Still, despite these criticisms, I resonated with the book's broad sweep and general themes. I have numerous GOPers among my acquaintances who are healthy food eating, energy-efficient home building, modest-income-one-parent-working, TV avoiding, wild game hunting, homeschooling folks. While reading this book a couple of weeks ago, my wife and I were at a reunion of some longtime friends, where one such couple told us that they got rid of their TVs six months ago. They were going on about what tranquility it had brought and how much family time they now had. I have other friends who are urban core dwellers (like me) who have restored urban neighborhood homes and involved themselves and their kids in public school. They see their mission as conserving and nurturing the ancient moral truths that Dreher talks about. The caricature of GOPers as money-grubbing, SUV-driving, suburban ticky-tack dwelling, religiously bigoted Neanderthals is precisely that; a caricature. I suspect many who call themselves Democrats are Crunchy Cons precisely because they find the caricature so distasteful.

As a Christian, I am always reluctant to embrace labels like liberal, conservative, moderate, or even Crunchy Con. My first allegiance is to the Word of God and God's mission. Becoming overly identified with a political ideology can divert our attention from higher truths. I believe that free societies and free markets are optimal for promoting shalom in the world. That is not because I am a conservative or libertarian. It is because I assess what God is doing in the world and how this contributes to it. The problem is that fallen people regularly use freedom from control as a license to do whatever they want. Instead, the freedom from control is freedom to virtuous living. Sustained virtuous living requires preserving and nurturing institutions, communities, and ancient values. I think Dreher senses this, which is where I most connect with his message.
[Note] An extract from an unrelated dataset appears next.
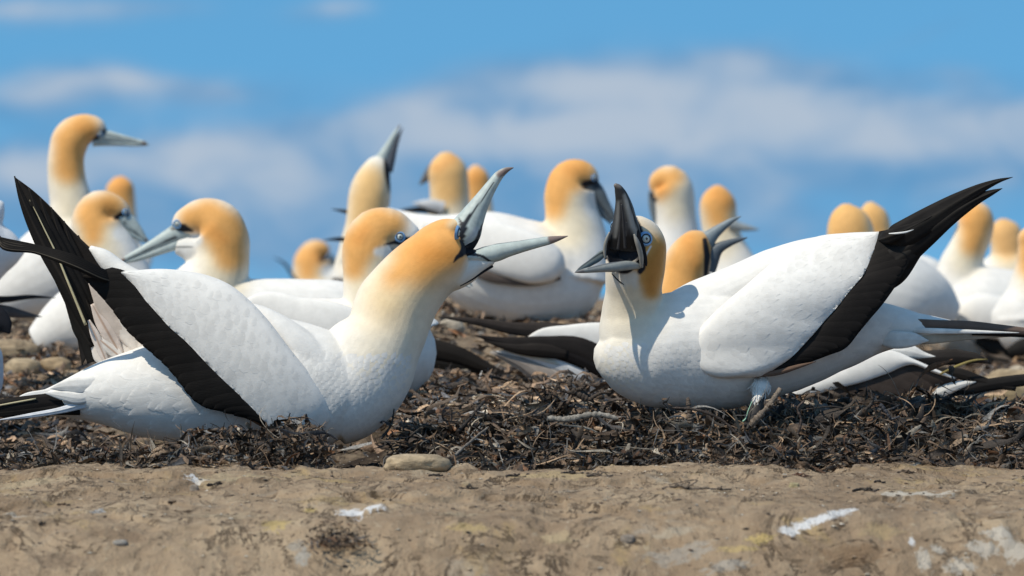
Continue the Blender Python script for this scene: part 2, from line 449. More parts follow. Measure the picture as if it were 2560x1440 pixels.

I think Dreher is uncovering a broad group that is largely under the radar of what gets reported in political media. I recommend the book.

(If you want to learn more about Crunchy Cons, I highly recommend you visit Russell Smith's blog, where he is doing a chapter-by-chapter review starting here. He gives links to several book reviews and other resources.)


Comments

3 responses to ““Crunchy Cons” A Book Review and Reflection”

  1. I think it needs to be made more clear that crunchiness is something that can manifest itself among “Conservatives” and “liberals”…
    I like what you wrote about the ambiguity of language. That is so important.
    dlw

  2. I always enjoy your book reviews, and this was a particularly insightful one. LOL at your crack about dropping the Twinkie on the Big Mac!
    Thanks.

  3. Thanks QG. I hope to do more reviews in the future but that, of course, means having to actually read the books. 🙂
    Actually, I am neither a Twinkie or Big Mac fan. My weakness is Mexican food and pizza. I live within about one mile of some the best authentic Mexican food joints in the metro. As I a have decided to loose at least twenty pounds two weeks ago (four gone already) I find myself regularly walking through the valley of the shadow of simple carbos.